The electric field and full-wavelength absorbed power spectra of the all-flexible semitransparent device S5 from top and bottom illumination are presented in Figure 5. When the light irradiates from PH1000 to AgNW, the plasmon resonance is generated on the AgNW surface, and the electric field of the middle and bottom of the active layer is significantly enhanced (Figure 5a). In contrast, the electric field of the active layer turns weaker when the light irradiates from PI/AgNW to PH1000 since the plasmon resonance at the AgNW surface primarily acts on the PI layer (Figure 5b). It can also be observed that excitons are efficiently generated in the active layer of all-flexible semitransparent solar cell when the light irradiates from PH1000 to AgNW due to absorption enhancement by advantageous nearfield localized surface plasmon resonance (Figure 5c,d), which surely results in the enhancement of photocurrent (Figure 4a). Assuming that there is no carrier recombination, all photogenerated charges should be collected by the electrode. The simulated short circuit current density of the device illuminated from the PH1000 side is 14.53 mA/cm², while 13.84 mA/cm² for the device illuminated from the PI/AgNW side is obtained.
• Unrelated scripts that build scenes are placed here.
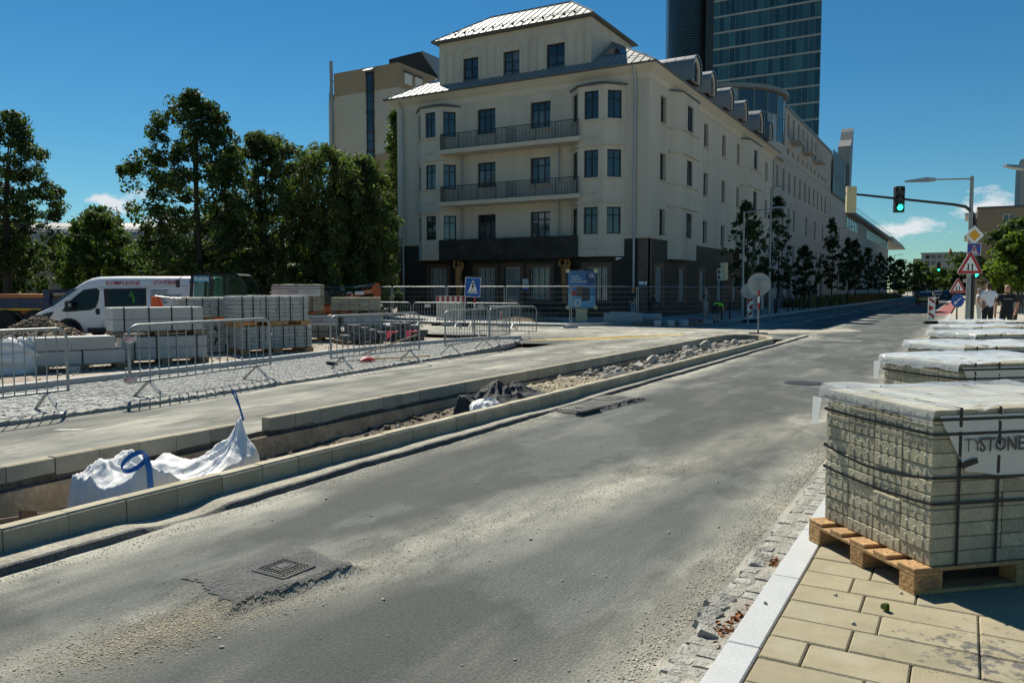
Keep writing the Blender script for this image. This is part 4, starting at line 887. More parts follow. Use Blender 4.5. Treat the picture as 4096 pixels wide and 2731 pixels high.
# ================================================================ glass tower
TW = thing('glass_tower', 'tall dark teal glass office tower with pale floor bands rising behind the corner house', 'tower', (-53.4, 190, 0))
fl = 3.68; PT = MB().bx(.05, 1.205, 0, .1, .42, fl).mesh('pane', 'tower_glass'); cnt = 0
for f in range(15):
    z = 21.0 + f * fl
    for k in range(19): obj('pane', PT, TW, (k * 1.256, 0, z))
    MB().bx(0, 23.9, -.25, .12, z, z + .40).build('floor_band', 'tower_band', TW)
m = MB()
for k in range(20): m.bx(k * 1.256 - .04, k * 1.256 + .04, -.05, .12, 21, 21 + 15 * fl)
m.build('mullions', 'office_metal', TW)
MB().prism([(0, .13), (23.9, .13), (19.6, 24), (0, 24)], 0, 110).bx(0, 23.9, 0, .12, 21 + 15 * fl, 110).build('core', 'tower_glass', TW)
MB().bx(-1.9, -.02, -.1, 24, 0, 112).build('pier', 'louvre', TW)
m = MB(); c0 = (-7.2, 5.5); n = 20
for i in range(150):
    z = 10 + i * .62; ring = [(c0[0] + 6.0 * math.cos(PI + PI * .95 * k / n), c0[1] + 6.4 * math.sin(PI + PI * .95 * k / n)) for k in range(n + 1)]
    for p, q_ in zip(ring, ring[1:]): m.add([(p[0], p[1], z), (q_[0], q_[1], z), (q_[0], q_[1], z + .34), (p[0], p[1], z + .34)], [(0, 1, 2, 3)])
stuff(m.build('louvres', 'louvre', TW))
MB().lathe([(5.6, 0), (5.6, 105)], 32, (c0[0], c0[1], 0)).build('drum', 'tower_glass', TW)

# ================================================================ panel block behind the trees
PB = thing('panel_block', 'tall tan and cream panel block with a dark window strip behind the park trees', 'building', (-72, 80, 0))
m = MB().bx(0, 10.5, 0, 9, 26.64, 29.62, 0).bx(0, 10.5, 0, 9, 18.8, 26.64, 1).bx(0, 10.5, 0, 9, 0, 18.8, 0).bx(-1.5, -.002, .6, 9, 0, 26.3, 1)
m.build('wall', ['block_tan', 'block_pale'], PB)
for k in range(7):
    z = 12 + k * 2.42
    for j in (0, 1): MB().bx(5.6, 6.5, -.14, -.03, z + .1 + j * 1.15, z + 1.15 + j * 1.15).build('pane', 'glass', PB)
    MB().bx(5.5, 5.6, -.2, -.001, z, z + 2.3).bx(6.5, 6.6, -.2, -.001, z, z + 2.3).bx(5.45, 6.65, -.28, -.001, z + 2.3, z + 2.42).bx(5.6, 6.5, -.16, -.001, z + 1.2, z + 1.27).build('frame', 'frame_dark', PB)
MB().prism([(-.02, 29), (-.9, 29), (-.9, 29.05), (-.02, 29.5)], 5.4, 6.7, 'x').build('hood', 'roof_metal', PB)
MB().tube([(-.3, -.15, 10), (-.3, -.15, 31.2)], .22, 12).build('flue', 'steel', PB, smooth=True)
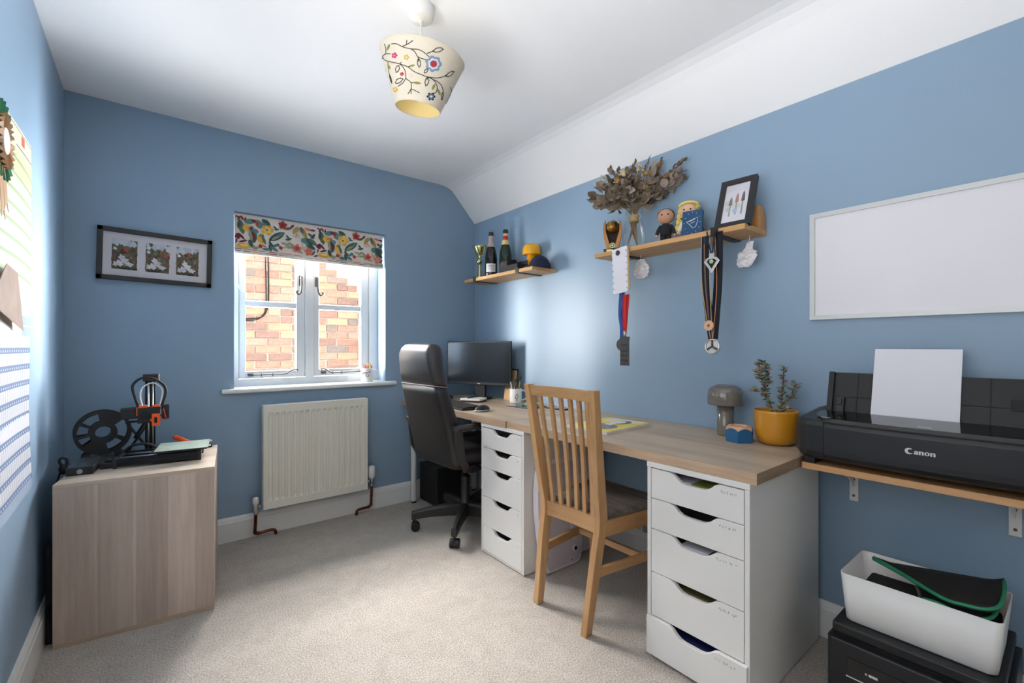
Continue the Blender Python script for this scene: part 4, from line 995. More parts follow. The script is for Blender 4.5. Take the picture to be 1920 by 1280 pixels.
def mug(name, label, loc, r, h, ha, deco):
    o = thing(name, label, 'mug', loc)
    b = MB(); b.lathe([(r*.92, 0), (r*.98, .004), (r, .012), (r, h-.002), (r-.001, h), (r-.004, h), (r-.004, .008), (.001, .006)], 28); b.build('cup', 'white_gloss', o)
    d = Vector((math.cos(ha), math.sin(ha), 0)); q = MB()
    q.tube(smooth_path([d*(r-.002)+Vector((0,0,h*.86)), d*(r+.02)+Vector((0,0,h*.88)), d*(r+.033)+Vector((0,0,h*.62)), d*(r+.028)+Vector((0,0,h*.32)), d*(r-.002)+Vector((0,0,h*.18))], 6), .0052, n=8); q.build('handle', 'white_gloss', o)
    b = MB()
    for path, w in deco: b.tube([(1.012*r*math.cos(a), 1.012*r*math.sin(a), z) for a, z in [(p.x, p.y) for p in smooth_path([(a, z, 0) for a, z in path], 4)]], w, n=5)
    b.build('printed_drawing', 'yarn_black', o)
    return o
va = math.radians(234)
mug('pencil_mug', 'white mug of coloured pencils on the window sill', (1.172, 3.088, .872), .041, .092, math.radians(-22),
    [([(va-.55, .052), (va-.3, .066), (va+.0, .064), (va+.4, .066)], .0014), ([(va+.4, .066), (va+.2, .058), (va+.05, .045), (va+.35, .034), (va+.6, .045), (va+.4, .056)], .0014), ([(va+.5, .066), (va+.72, .070), (va+.74, .060)], .002), ([(va-.5, .050), (va-.15, .060), (va+.1, .060)], .0012)])
PC = [(220,60,70),(230,180,60),(230,120,60),(90,150,90),(200,60,90),(240,150,150),(190,50,50),(120,160,210),(150,110,190),(220,90,60),(110,130,70),(240,200,90),(90,60,50),(200,120,170)]
names = ['crimson','golden','orange','green','raspberry','pale pink','brick-red','sky-blue','violet','vermilion','olive','yellow','brown','mauve']
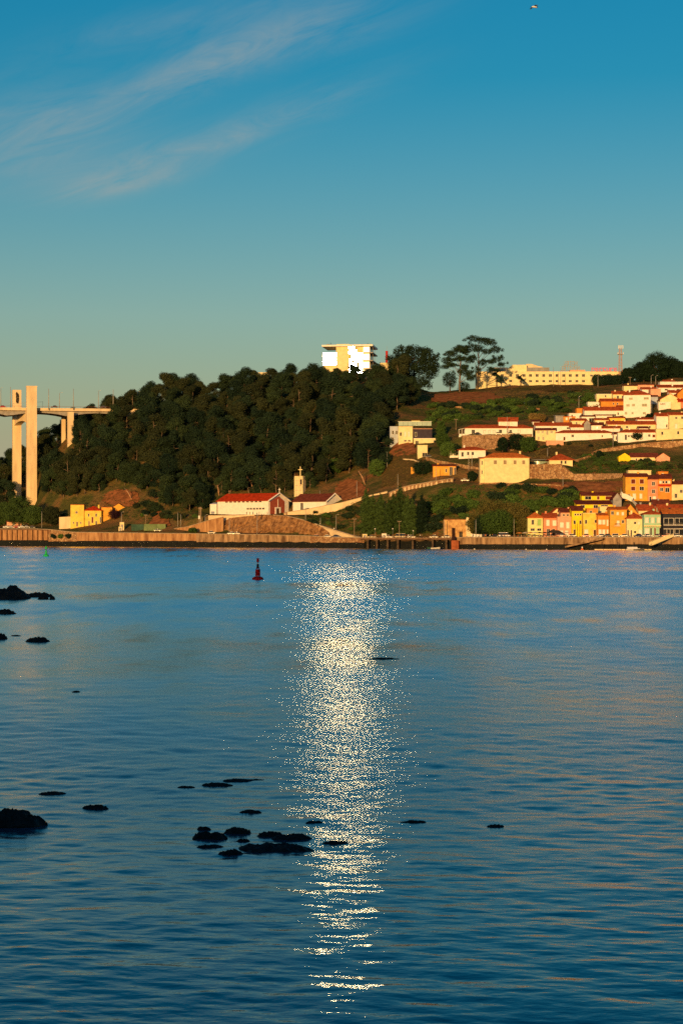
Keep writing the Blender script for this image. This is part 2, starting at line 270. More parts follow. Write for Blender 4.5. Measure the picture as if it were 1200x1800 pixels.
for i in range(64):
    lam = .20*(22**(i/63)); k = 2*math.pi/lam; th = R(78)+rw.gauss(0, .55); s = .0100*(.78 if lam < .35 else 1.14 if lam < 1.4 else .66 if lam < 2.6 else .42)
    kx, ky = k*math.cos(th), k*math.sin(th)
    need = np.maximum(sp*abs(math.sin(th)), (DD*1320/F/520)*abs(math.cos(th)))
    att = np.clip((lam/need-2.2)/2.5, 0, 1)
    ZZ += att*(s/k)*np.sin(kx*WX+ky*DD+rw.random()*6.28); lost += (1-att**2)*s*s/2; tot += s*s/2
ZZ *= patch*np.interp(DD, [20, 38, 60], [.60, .74, .96])
fine = .40+1.2*fbm(WX*.45+5, DD*.13, 3)+.7*(fbm(WX*.06, DD*.045+40, 3)-.5)
alpha = np.sqrt(2*.5*lost)*patch*1.55*fine+.003
wm = grid_mesh('river', WX, DD, ZZ, WATER)
at = wm.attributes.new('rough', 'FLOAT', 'POINT'); at.data.foreach_set('value', np.sqrt(np.clip(alpha, .0016, .16)).astype(np.float32).ravel())
river = tag(link('river', wm), kind='structure')
# surrounding water outside the finely rippled part
mb = MB(); e0 = (-60-600)/F; e1 = (1260-600)/F
for a, b in (((-1600, -3), (e0*20, 20)),):
    mb.poly([(-1600, -5, -.06), (1600, -5, -.06), (1600, 20, -.06), (-1600, 20, -.06)])
    mb.poly([(-1600, 20, -.06), (e0*20, 20, -.06), (e0*1300, 1300, -.06), (-1600, 1300, -.06)])
    mb.poly([(e1*20, 20, -.06), (1600, 20, -.06), (1600, 1300, -.06), (e1*1300, 1300, -.06)])
wo2 = mb.mesh('river_reach', WATER); at = wo2.attributes.new('rough', 'FLOAT', 'POINT'); at.data.foreach_set('value', [.24]*len(wo2.vertices))
tag(link('river_reach', wo2), kind='structure')
# ---------------------------------------------------------------- vegetation meshes
def leaf_cloud(clumps, n, size, rng, flat=1.0):
    """clumps: (cx,cy,cz,rx,ry,rz); leaf quads spread through the shell of each clump"""
    c = np.array(clumps); wgt = c[:, 3]*c[:, 4]+c[:, 3]*c[:, 5]; k = rng.choice(len(c), n, p=wgt/wgt.sum())
    d = rng.normal(size=(n, 3)); d /= np.linalg.norm(d, axis=1)[:, None]; r = rng.random(n)**.35*(1+.12*rng.normal(size=n))
    p = c[k, :3]+d*r[:, None]*c[k, 3:6]
    nrm = d*1.0+rng.normal(size=(n, 3))*.75; nrm[:, 2] += .25; nrm /= np.linalg.norm(nrm, axis=1)[:, None]
    t = np.cross(nrm, rng.normal(size=(n, 3))); t /= np.linalg.norm(t, axis=1)[:, None]; b = np.cross(nrm, t)
    s = size*(.55+.9*rng.random(n))[:, None]
    V = np.stack([p-t*s*.5, p+b*s*.38, p+t*s*.55, p-b*s*.34], 1).reshape(-1, 3)
    return V
def quads_mesh(name, V, mat):
    me = bpy.data.meshes.new(name); n = len(V)//4; me.vertices.add(len(V)); me.vertices.foreach_set('co', V.astype(np.float32).ravel())
    me.loops.add(4*n); me.loops.foreach_set('vertex_index', np.arange(4*n, dtype=np.int32)); me.polygons.add(n); me.polygons.foreach_set('loop_start', np.arange(0, 4*n, 4, dtype=np.int32))
    me.materials.append(mat); me.update(calc_edges=True); return me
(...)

The theoretical results are in good agreement with the experimental ones, favorably proving the correctness of our analysis.

4. Conclusions

In this study, the PI/AgNW electrode with excellent mechanical and optoelectrical properties was successfully fabricated as a promising alternative to ITO. It was demonstrated that the PI/AgNW electrode is more suitable as the flexible transparent cathode than that of the one as an anode in OSCs, which is investigated deeply by optical simulation, electrical parameter measurement and performance of devices with normal and inverted structures. The modeling results agreed well with the experimental ones, indicating excellent plasmonic properties of AgNW should be exploited more efficiently for surface-enhanced absorption. The higher device efficiency of all-flexible semitransparent OSC when illuminated from the PH1000 anode side than that from the AgNW cathode side (3.88% vs. 3.23%) further confirms the above significant finding. This work demonstrates that PI/AgNW is a promising and desirable TCE in the realization of high performance, low-cost, and large-scale flexible OSCs.